• Task description: State the number of lines that contain the word "part", and add nothing else.

• Dataset content:
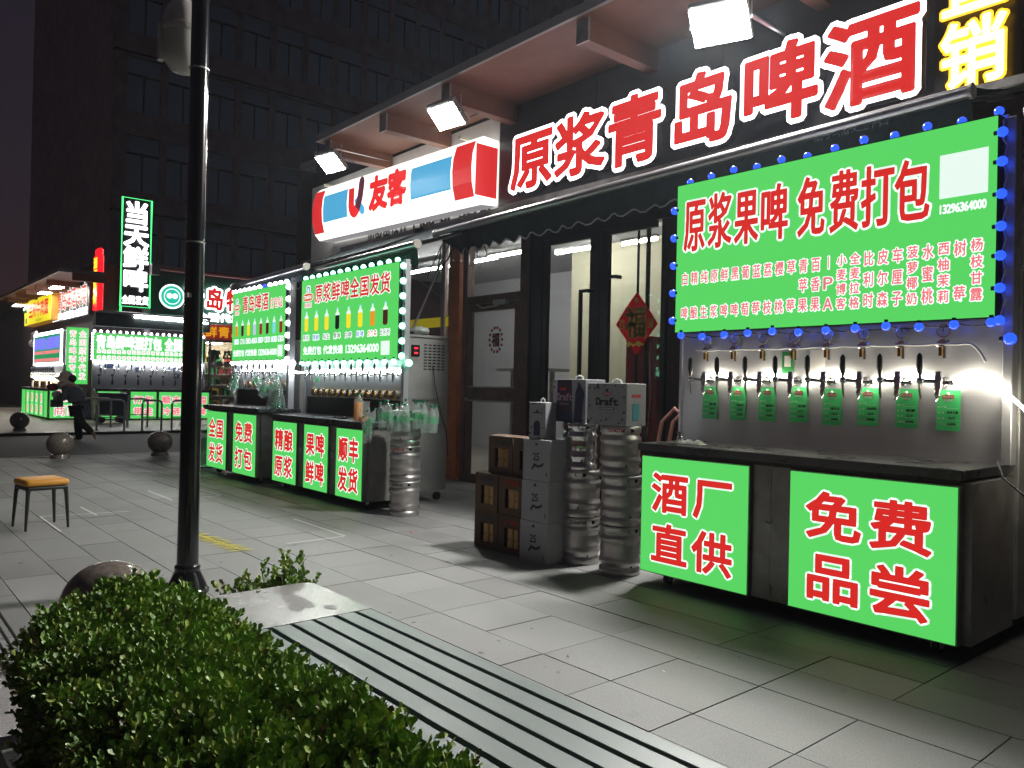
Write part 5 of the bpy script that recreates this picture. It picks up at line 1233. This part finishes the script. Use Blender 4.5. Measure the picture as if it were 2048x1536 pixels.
MB().bev(-.32, .32, -.10, .10, 0, 1.95, .03).build('body', 'neon_red', rb); MB().bev(-.22, .32, -.085, .085, 1.96, 2.2, .05).build('cap', 'neon_red', rb)
mb = MB()
for k, c in enumerate('酒厂直供'): put(mb, c, -.24, .24, 1.48-k*.42, 1.86-k*.42, -.112, .02)
mb.build('lettering', 'neon_yellow', rb)
# south front signs
sg = thing('beer_shop_sign', 'white lit characters sign with round logo on the far corner shop', 'sign', (-37.9, 6.88, 3.75))
MB().box(0, 6.5, -.10, 0, 0, 1.3).build('back_board', 'fascia_dark', sg)
title(sg, '青岛啤酒专卖', 1.1, 6.2, .42, 1.2, -.11, .06)
mb = MB(); line(mb, '原浆鲜啤 免费打包 全国发货', .2, 6.3, .06, .32, -.115, .03, disc=0); mb.build('lettering', 'letter_white', sg)
MB().add([(.55+.42*cos(2*pi*k/24), -.112, .85+.42*sin(2*pi*k/24)) for k in range(24)], [tuple(range(24))]).build('logo_ring', 'logo_white', sg); MB().add([(.55+.30*cos(2*pi*k/24), -.118, .85+.30*sin(2*pi*k/24)) for k in range(24)], [tuple(range(24))]).build('logo_disc', 'logo_green', sg)
ysn = thing('noodle_shop_sign', 'bright yellow lit sign box with red characters at far left', 'sign', (-42.5, 6.5, 3.82))
MB().box(0, 6.0, 0, .45, 0, 1.12).build('box', 'sign_orange', ysn); MB().box(.02, 5.98, -.012, -.002, .02, 1.10).build('lit_face', 'sign_yellow', ysn)
mb = MB(); line(mb, '兰州牛肉面', 1.1, 5.5, .30, .95, -.02, .03); mb.build('lettering', 'sign_red', ysn)
mb = MB(); line(mb, '清真特色', 2.8, 4.2, .07, .2, -.02, .0); mb.box(.3, .7, -.021, -.02, .1, .35).ball((.5,-.02,.7), .14, 10, 4); mb.build('lettering', 'far_green', ysn)
for k, (x, z, lb) in enumerate([(-33.96, 4.93, 'far flood light nearest the red blade sign'), (-36.15, 4.90, 'far flood light over the gap beside the yellow sign'), (-42.2, 4.80, 'far flood light left of the yellow sign')]):
    t = thing('far_flood_light', lb, 'flood light', (x, 6.2, z-.06), 0, 'flood lights under the far eave')
    MB().box(-.45, .45, -.2, .2, .02, .10).build('housing', 'eave_metal', t); MB().box(-.43, .43, -.18, .18, .0, .015).build('lit_glass', 'flood_small', t)
    MB().tube([(-.3,0,.1),(-.3,.0,.3),(.3,0,.3),(.3,0,.1)], .02, 5).build('bracket', 'alu', t)
# --- far cart facing the road (rotated a quarter turn)
ec, es_ = cart('beer_cart', 'long far beer cart across the road with eight chrome taps on bare steel', (-30.42, 6.85, 0), pi/2, 3.95,
    [(.05, .80, ['全国', '发货'], .013), (1.13, 2.02, ['打包', '带走'], .013), (2.10, 2.98, ['顺丰', '冷链'], .013), (3.2, 3.92, ['全国', '包邮'], .013)], (-.02, 3.9, .45), (-.02, 3.8, 2.13, 3.10, .40), None, 1.12, (-.02, .02), zb=.05, ptx='sign_pink')
mb = MB(); line(mb, '青岛鲜啤酒打包 全国发货', .06, 3.65, 2.56, 3.02, .39, .03); mb.build('lettering', 'sign_white', es_)
rowA = '鲜纯原精黑白葡蓝荔樱草青百水菠比皮小I全西杨树'; rowB = '啤生浆酿啤啤萄莓枝桃莓苹香蜜萝利尔麦P麦柚枝莓'
o_, f_ = MB(), MB()
for i in range(22):
    xx = .10+i*.165
    for ch, z in ((rowA[i], 2.39), (rowB[i], 2.17)):
        lat = ord(ch) < 256; put(o_, ch, xx, xx+.11, z, z+.12, .39, .022, lat); put(f_, ch, xx, xx+.11, z, z+.12, .386, .0, lat)
o_.build('outline', 'sign_white', es_); f_.build('lettering', 'sign_pink', es_)
for i in range(19): bulb(ec, 'bulb_white', -.0+i*.212, .42, 3.16, .045)
for i in range(9): bulb(ec, 'bulb_white', -.06, .40, 3.05-i*.11, .04, (-1,0,0))
MB().tube([(.0, .42, 2.08), (1.9, .41, 2.06), (3.8, .42, 2.08)], .03, 6).build('led_rope', 'led_cool', ec)
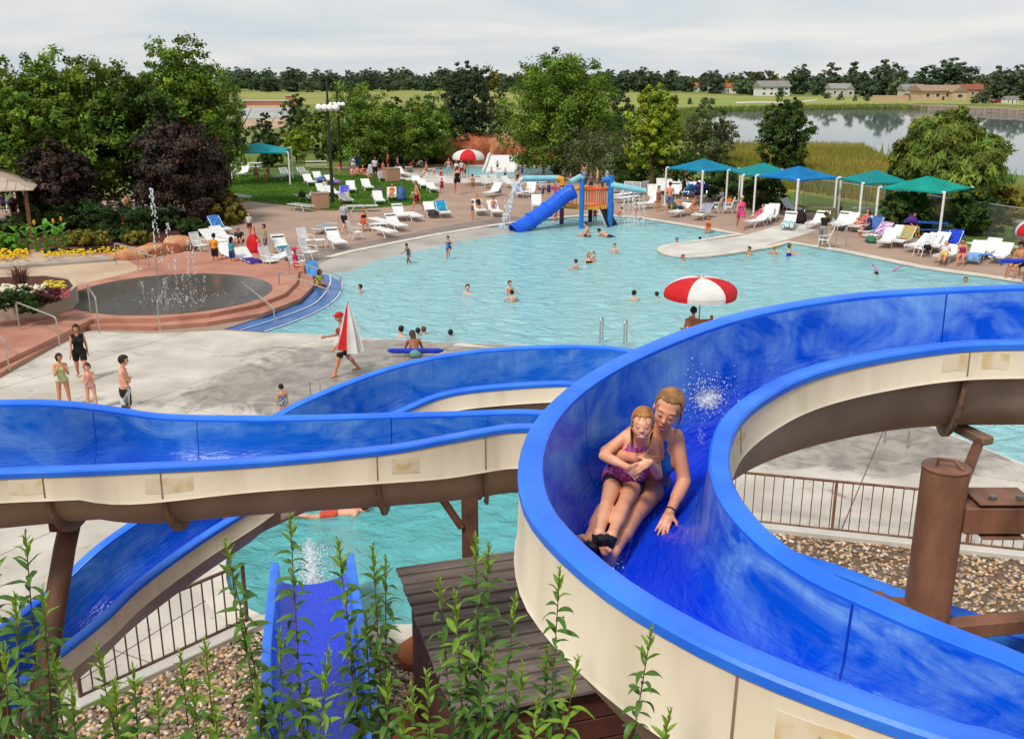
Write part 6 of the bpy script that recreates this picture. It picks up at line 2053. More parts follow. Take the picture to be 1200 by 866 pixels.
person('lifeguard in a black visor sitting on the wooden chair at the right edge',1195,312,None,'sit',-150,'tan','dark',[('cap',(16,16,18)),('shorts',
 (24,24,28))],H=1.75,anchor='hip',z0=1.30)
g=G(1190,303,1.7)
tag(MB().tube([(-.7,0,0),(-.6,0,0),(.6,0,0),(.7,0,0)],[.03,.08,.08,.03],8).build('rescue_tube',cloth_mat((24,60,200)),smooth=True),'blue rescue tube across the lap of the guard at the right edge',
 'rescue tube').location=(g.x,g.y-.3,1.66)
guard_chair(813,450,-260,'lifeguard chair below the big red and white umbrella, hidden by the slide rim')
person('dark haired lifeguard below the big umbrella whose crown shows over the slide rim',811,399,None,'sit',80,'tan','dark',[('trunks',(180,30,30))],
 H=1.72,anchor='hip',z0=1.3)
person('bather sitting on the left under the cyan canopy',300,206,None,'sit',-60,'tan','brown',[('trunks',(40,40,50))],H=1.7,anchor='hip',z0=.42)
person('pink skinned bather sitting on the right under the cyan canopy',315,206,None,'sit',-120,'red','brown',[('suit',(200,90,90))],H=1.65,anchor='hip',
 z0=.42,fem=True)
person('sunbather in a white towel lying behind the square bin',383,222,None,'recline',-40,'tan','red',[('dress',(214,216,222))],H=1.6,anchor='hip',z0=.40,
 fem=True)
person('person in a white shirt and black shorts standing by the back bin',440,211,184,'stand',-60,'brown','dark',[('shirt',(220,220,226)),('shorts',(24,
 24,28))])
person('bare chested man in dark red shorts standing at the back lawn edge',455,199,178,'stand',160,'red','brown',[('shorts',(150,20,30))])
person('woman in a white hat and shirt sitting at the back of the lawn',414,199,None,'sit',-60,'fair',None,[('shirt',(216,216,220)),('hat',(224,220,206)),
 ('shorts',(60,60,80))],H=1.65,anchor='hip',z0=.42,fem=True)
person('bare backed bather sitting on the ground at the lawn back',420,206,None,'sitlow',-80,'red','brown',[('trunks',(60,90,130))],H=1.7,anchor='hip',
 z0=.02)
person('bather in a dark red top reclining among the lawn group',428,205,None,'recline',-50,'tan','dark',[('suit',(160,30,40))],H=1.65,anchor='hip',z0=.3,
 fem=True)
person('woman in patterned white sitting left in the lawn group',413,206,None,'sitlow',-70,'fair','dark',[('dress',((220,200,206),(190,60,80),14))],H=1.6,
 anchor='hip',z0=.1,fem=True)
person('child in coral pink by the back bin',449,202,192,'stand',-90,'tan','brown',[('suit',(226,110,120))],child=True)
person('toddler in red at the lamp post behind the loungers',398,203,193,'stand',-90,'fair','blond',[('shirt',(214,60,60)),('shorts',(214,180,190))],child=True)
person('child in a red vest at the left side of the far pool',480,199,190,'crouch',20,'tan','red',[('shirt',(210,40,40)),('shorts',(40,40,60))],H=1.15,
 child=True)
person('sunbather on the back lounger right of the lawn',494,208,None,'recline',-160,'tan','blond',[('suit',(170,200,224))],H=1.6,anchor='hip',z0=.4,fem=True)
person('child in a red top sitting on the far pool edge',516,206,None,'sitlow',60,'tan','brown',[('suit',(210,30,40))],H=1.2,anchor='hip',z0=.05,child=True)
person('man in light blue shorts standing in front of the far pool',526,207,186,'hips',-80,'tan','grey',[('shorts',(170,184,200)),('shirt',(200,160,130))])
person('lifeguard in a white shirt and red shorts left under the far umbrella',535,209,189,'stand',-100,'tan','dark',[('shirt',(224,222,220)),('shorts',
 (190,30,36))])
person('person in a white shirt right of the far lifeguard',541,208,188,'stand',-80,'tan','dark',[('shirt',(220,210,206)),('shorts',(150,40,50))],fem=True)
person('bather in dark shorts standing at the far pool below the umbrella',545,209,191,'stand',170,'tan','dark',[('trunks',(60,40,40))])
person('boy in dark trunks standing at the foot of the white slide',583,200,189,'hips',-90,'tan','brown',[('trunks',(30,50,60))],child=True)
person('child swimming in the middle of the far pool',576,204,201,'tread',-90,'tan','dark',[],H=1.2,anchor=.55,child=True,**W)
person('child in the far pool right of the white slide',612,202,199,'tread',-60,'tan','dark',[('suit',(60,80,140))],H=1.2,anchor=.5,child=True,**W)
person('red haired bather walking into the far pool right of the slide',620,202,190,'walk',170,'red','red',[('trunks',(150,70,60))],child=True)
person('dark haired child at the right end of the far pool',637,203,198,'tread',-90,'tan','dark',[],H=1.2,anchor=.45,child=True,**W)
person('bare backed man standing among the flowers behind the splash pad',152,268,226,'walk',160,'red','dark',[('trunks',(70,60,60))])
person('person in red sitting near the pavilion behind the flowers',16,249,228,'sit',-60,'tan','dark',[('shirt',(120,30,40)),('shorts',(40,40,60))],H=1.65,
 anchor='hip',z0=.45)
person('person in a white top standing by the pavilion table',22,251,219,'stand',-90,'fair','blond',[('shirt',(206,204,200)),('shorts',(80,60,60))],fem=True)
for (px,py,top,pose,hd,sk,hr,cl,lb) in [(422,193,178,'stand',-60,'tan','dark',[('shirt',(40,60,120)),('shorts',(50,50,60))],'person in a navy shirt standing under the broad lawn tree'),
 (447,196,181,'stand',-120,'tan','brown',[('suit',(60,90,160))],'bather in a blue suit standing behind the far litter bin'),(466,199,184,'walk',-30,'red',
 'brown',[('trunks',(40,90,120))],'bare chested man walking between far bin and far pool'),(500,206,190,'walk',200,'tan','brown',[('trunks',(200,60,50))],
 'boy in red trunks at the far pool corner by the loungers'),(509,210,196,'stand',-80,'fair','blond',[('suit',(220,120,160))],'girl in a pale pink suit by the far pool coping'),
 (592,210,197,'stand',-90,'tan','dark',[('shirt',(200,200,206)),('shorts',(60,70,90))],'person in a pale shirt by the far pool behind the sprinkler'),
 (606,212,199,'sit',-60,'tan','brown',[('suit',(120,40,60))],'bather in a wine coloured suit behind the far facing lounger'),(668,222,203,'stand',-40,
 'fair','brown',[('shirt',(190,80,90)),('shorts',(50,60,80))],'woman in a rose shirt at the hedge beside the stroller'),(706,225,205,'stand',200,'tan',
 'dark',[('shirt',(214,200,120)),('shorts',(80,80,80))],'person in a pale yellow shirt behind the blue post'),(845,242,222,'stand',-100,'tan','brown',
 [('shirt',(230,230,236)),('shorts',(40,60,120))],'person in a white shirt at the deep blue canopy right post'),(984,256,238,'stand',-70,'tan','blond',
 [('suit',(40,120,130))],'woman in a teal suit between two strapped loungers'),(38,252,229,'sit',-60,'fair','brown',[('shirt',(210,80,40)),('shorts',(60,
 60,80))],'person in orange sitting right of the dark blue table'),(5,250,226,'stand',-40,'tan','dark',[('shirt',(90,60,110)),('shorts',(40,40,50))],'person in purple at the left edge under the pavilion')]:
 if pose=='sit':person(lb,px,py,None,pose,hd,sk,hr,cl,H=1.65,anchor='hip',z0=.42)
 else :person(lb,px,py,top,pose,hd,sk,hr,cl)
for (px,py,z0,sz,col,lb) in [(430,196,.0,.8,(60,90,170),'blue bag on the grass under the broad lawn tree'),(470,206,.0,.7,(210,60,60),'red bag beside the far litter bin'),
 (406,233,.0,.6,(210,190,90),'straw coloured bag between lounger and lamp post'),(445,226,.0,.5,(110,60,130),'small violet bag beside the straw hat lounger'),
 (583,226,.0,.6,(30,90,150),'blue bag beside the far facing lounger'),(905,258,.0,.6,(230,226,216),'white bag under the big white lounger'),(1020,285,
 .0,.5,(60,120,90),'green bag between the loungers nearest the pool'),(1150,300,.0,.5,(150,190,230),'pale blue bag at the floral suit woman lounger')]:
 bag(px,py,z0,sz,col,lb)
# ==== TREES, SHRUBS, FAR SHORE
def leaf_mat(name,c1,c2,transl=.34):
 m=mat(name,srgb(*c1),srgb(*c2),.7,.7,spec=.25,attr='tint',transl=transl,detail=3,lo=.3,hi=.7)
 return m
FINE=.52
def crown_mesh(name,lobes,nclump,per,leaf,m,seed,droop=0.0,up=.35,spread=.34,tintv=.35,elong=1.5,inner=.25):
 """leaf clumps spread through the outer volume of the lobes: lobes = (x,y,z,rx,ry,rz)"""
 rg=np.random.default_rng(seed)
 if leaf>.12:nclump,per,leaf,spread=int(nclump*1.5),int(per*1.75),leaf*FINE,spread*.9
 L=np.array(lobes,float)
 vol=L[:,3]*L[:,4]*L[:,5];pr=vol**.7;pr/=pr.sum()
 idx=rg.choice(len(L),nclump,p=pr)
 d=rg.normal(size=(nclump,3));d/=np.linalg.norm(d,axis=1,keepdims=True)
 rr=np.where(rg.random(nclump)<inner,rg.uniform(.25,.8,nclump),rg.uniform(.72,1.12,nclump))
 cc=L[idx,:3]+d*rr[:,None]*L[idx,3:]
 csz=(L[idx,3:].mean(1))*spread*rg.uniform(.6,1.3,nclump)
 ct=1+tintv*rg.normal(size=nclump)
 ct=np.clip(ct,.45,1.7)
 n=nclump*per
 k=np.repeat(np.arange(nclump),per)
 o=rg.normal(size=(n,3));o/=np.linalg.norm(o,axis=1,keepdims=True)
 c=cc[k]+o*(rg.random(n)**.5*csz[k])[:,None]*np.array((1,1,.75))
 nrm=o*.6+d[k]*.5+np.array((0,0,up))+rg.normal(size=(n,3))*.45
 nrm/=np.linalg.norm(nrm,axis=1,keepdims=True)
 a=np.cross(nrm,rg.normal(size=(n,3)));a[:,2]-=droop*2;a-=nrm*(a*nrm).sum(1,keepdims=True)
 a/=np.linalg.norm(a,axis=1,keepdims=True)+1e-9
 b=np.cross(nrm,a)
 s=leaf*rg.uniform(.6,1.3,n)[:,None]
 A,B=a*s*elong*.5,b*s*.5
 V=np.stack([c-A,c-A*.1+B*.85,c+A,c-A*.1-B*.85],1).reshape(-1,3)
 F=np.arange(n*4).reshape(-1,4)
 tint=(ct[k]*rg.uniform(.85,1.15,n))[:,None]*np.array((1,1,1))
 hue=rg.normal(size=nclump)[k][:,None]*np.array((.10,.0,-.05))
 T=np.clip(tint*(1+hue),.2,2.0)
 o_=np_mesh(name,V,F,m,T)
 me=o_.data
 bpy.data.objects.remove(o_)
 return me
M_bark=mat('bark',srgb(104,84,66),srgb(70,56,44),3,.9,.5,20,detail=9,stretch=(1,1,.2))
def trunk_mesh(h,r,seed,spread=1.0,forks=5,base=.0):
 rg=random.Random(seed)
 mb=MB()
 top=Vector((rg.uniform(-.1,.1)*h,rg.uniform(-.1,.1)*h,h*.62))
 mid=Vector((top.x*.4,top.y*.4,h*.3))
 mb.tube([(0,0,-.2),(0,0,.1),mid,top],[r*1.35,r,r*.75,r*.45],7)
 for k in range(forks):
  a=2*PI*k/forks+rg.uniform(-.4,.4)
  s0=mid.lerp(top,rg.uniform(0,.9))
  e_=s0+Vector((math.cos(a)*spread,math.sin(a)*spread,0))*h*rg.uniform(.18,.34)+Vector((0,0,h*rg.uniform(.15,.4)))
  m_=s0.lerp(e_,.5)+Vector((0,0,-.03*h))
  mb.tube([s0,m_,e_],[r*.42,r*.28,r*.08],5)
 return mb.mesh('trunk',M_bark,True)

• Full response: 2